GIVEN PROBLEM: Every line of the data must be copied exactly.
--- DATA LINES ---
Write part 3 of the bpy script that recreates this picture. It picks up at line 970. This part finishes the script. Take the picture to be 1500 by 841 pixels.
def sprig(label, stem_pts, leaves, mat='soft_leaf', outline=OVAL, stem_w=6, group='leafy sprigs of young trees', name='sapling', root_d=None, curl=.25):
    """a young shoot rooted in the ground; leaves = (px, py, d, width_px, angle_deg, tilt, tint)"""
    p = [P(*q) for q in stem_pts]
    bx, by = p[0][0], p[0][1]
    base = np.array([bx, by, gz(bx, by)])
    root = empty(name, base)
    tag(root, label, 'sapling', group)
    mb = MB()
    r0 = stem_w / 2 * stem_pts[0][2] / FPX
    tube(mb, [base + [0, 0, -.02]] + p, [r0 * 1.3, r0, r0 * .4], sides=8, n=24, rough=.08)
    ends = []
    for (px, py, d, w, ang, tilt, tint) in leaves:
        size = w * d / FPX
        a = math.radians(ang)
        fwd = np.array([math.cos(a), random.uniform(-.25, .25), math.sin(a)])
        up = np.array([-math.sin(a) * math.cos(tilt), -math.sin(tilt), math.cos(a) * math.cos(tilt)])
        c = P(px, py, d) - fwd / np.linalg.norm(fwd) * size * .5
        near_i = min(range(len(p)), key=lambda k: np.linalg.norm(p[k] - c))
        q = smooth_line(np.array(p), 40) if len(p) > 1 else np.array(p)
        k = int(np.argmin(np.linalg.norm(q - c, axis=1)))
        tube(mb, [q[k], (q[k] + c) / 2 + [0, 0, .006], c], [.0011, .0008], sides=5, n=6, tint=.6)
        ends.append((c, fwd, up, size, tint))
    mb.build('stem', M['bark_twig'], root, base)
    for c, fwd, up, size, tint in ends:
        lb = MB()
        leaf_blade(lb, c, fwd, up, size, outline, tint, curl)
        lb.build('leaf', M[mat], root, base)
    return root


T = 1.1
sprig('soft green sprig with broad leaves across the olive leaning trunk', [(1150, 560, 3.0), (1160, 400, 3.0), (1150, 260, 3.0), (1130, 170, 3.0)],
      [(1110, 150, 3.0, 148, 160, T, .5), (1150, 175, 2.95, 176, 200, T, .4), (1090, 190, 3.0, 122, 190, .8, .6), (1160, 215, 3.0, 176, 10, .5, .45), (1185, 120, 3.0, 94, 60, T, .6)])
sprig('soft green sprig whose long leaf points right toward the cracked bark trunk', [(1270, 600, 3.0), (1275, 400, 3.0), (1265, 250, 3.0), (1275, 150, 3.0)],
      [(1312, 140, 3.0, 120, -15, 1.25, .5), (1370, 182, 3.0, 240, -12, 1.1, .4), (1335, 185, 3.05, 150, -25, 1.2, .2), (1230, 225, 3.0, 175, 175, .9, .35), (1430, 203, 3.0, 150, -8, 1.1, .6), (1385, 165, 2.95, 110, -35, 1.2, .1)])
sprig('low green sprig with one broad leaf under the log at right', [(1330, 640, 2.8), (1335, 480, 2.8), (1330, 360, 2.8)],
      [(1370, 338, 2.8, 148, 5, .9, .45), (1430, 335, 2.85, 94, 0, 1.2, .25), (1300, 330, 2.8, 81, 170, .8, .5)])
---
THE COMPLETED TASK:
Write part 3 of the bpy script that recreates this picture. It picks up at line 970. This part finishes the script. Take the picture to be 1500 by 841 pixels.
def sprig(label, stem_pts, leaves, mat='soft_leaf', outline=OVAL, stem_w=6, group='leafy sprigs of young trees', name='sapling', root_d=None, curl=.25):
    """a young shoot rooted in the ground; leaves = (px, py, d, width_px, angle_deg, tilt, tint)"""
    p = [P(*q) for q in stem_pts]
    bx, by = p[0][0], p[0][1]
    base = np.array([bx, by, gz(bx, by)])
    root = empty(name, base)
    tag(root, label, 'sapling', group)
    mb = MB()
    r0 = stem_w / 2 * stem_pts[0][2] / FPX
    tube(mb, [base + [0, 0, -.02]] + p, [r0 * 1.3, r0, r0 * .4], sides=8, n=24, rough=.08)
    ends = []
    for (px, py, d, w, ang, tilt, tint) in leaves:
        size = w * d / FPX
        a = math.radians(ang)
        fwd = np.array([math.cos(a), random.uniform(-.25, .25), math.sin(a)])
        up = np.array([-math.sin(a) * math.cos(tilt), -math.sin(tilt), math.cos(a) * math.cos(tilt)])
        c = P(px, py, d) - fwd / np.linalg.norm(fwd) * size * .5
        near_i = min(range(len(p)), key=lambda k: np.linalg.norm(p[k] - c))
        q = smooth_line(np.array(p), 40) if len(p) > 1 else np.array(p)
        k = int(np.argmin(np.linalg.norm(q - c, axis=1)))
        tube(mb, [q[k], (q[k] + c) / 2 + [0, 0, .006], c], [.0011, .0008], sides=5, n=6, tint=.6)
        ends.append((c, fwd, up, size, tint))
    mb.build('stem', M['bark_twig'], root, base)
    for c, fwd, up, size, tint in ends:
        lb = MB()
        leaf_blade(lb, c, fwd, up, size, outline, tint, curl)
        lb.build('leaf', M[mat], root, base)
    return root


T = 1.1
sprig('soft green sprig with broad leaves across the olive leaning trunk', [(1150, 560, 3.0), (1160, 400, 3.0), (1150, 260, 3.0), (1130, 170, 3.0)],
      [(1110, 150, 3.0, 148, 160, T, .5), (1150, 175, 2.95, 176, 200, T, .4), (1090, 190, 3.0, 122, 190, .8, .6), (1160, 215, 3.0, 176, 10, .5, .45), (1185, 120, 3.0, 94, 60, T, .6)])
sprig('soft green sprig whose long leaf points right toward the cracked bark trunk', [(1270, 600, 3.0), (1275, 400, 3.0), (1265, 250, 3.0), (1275, 150, 3.0)],
      [(1312, 140, 3.0, 120, -15, 1.25, .5), (1370, 182, 3.0, 240, -12, 1.1, .4), (1335, 185, 3.05, 150, -25, 1.2, .2), (1230, 225, 3.0, 175, 175, .9, .35), (1430, 203, 3.0, 150, -8, 1.1, .6), (1385, 165, 2.95, 110, -35, 1.2, .1)])
sprig('low green sprig with one broad leaf under the log at right', [(1330, 640, 2.8), (1335, 480, 2.8), (1330, 360, 2.8)],
      [(1370, 338, 2.8, 148, 5, .9, .45), (1430, 335, 2.85, 94, 0, 1.2, .25), (1300, 330, 2.8, 81, 170, .8, .5)])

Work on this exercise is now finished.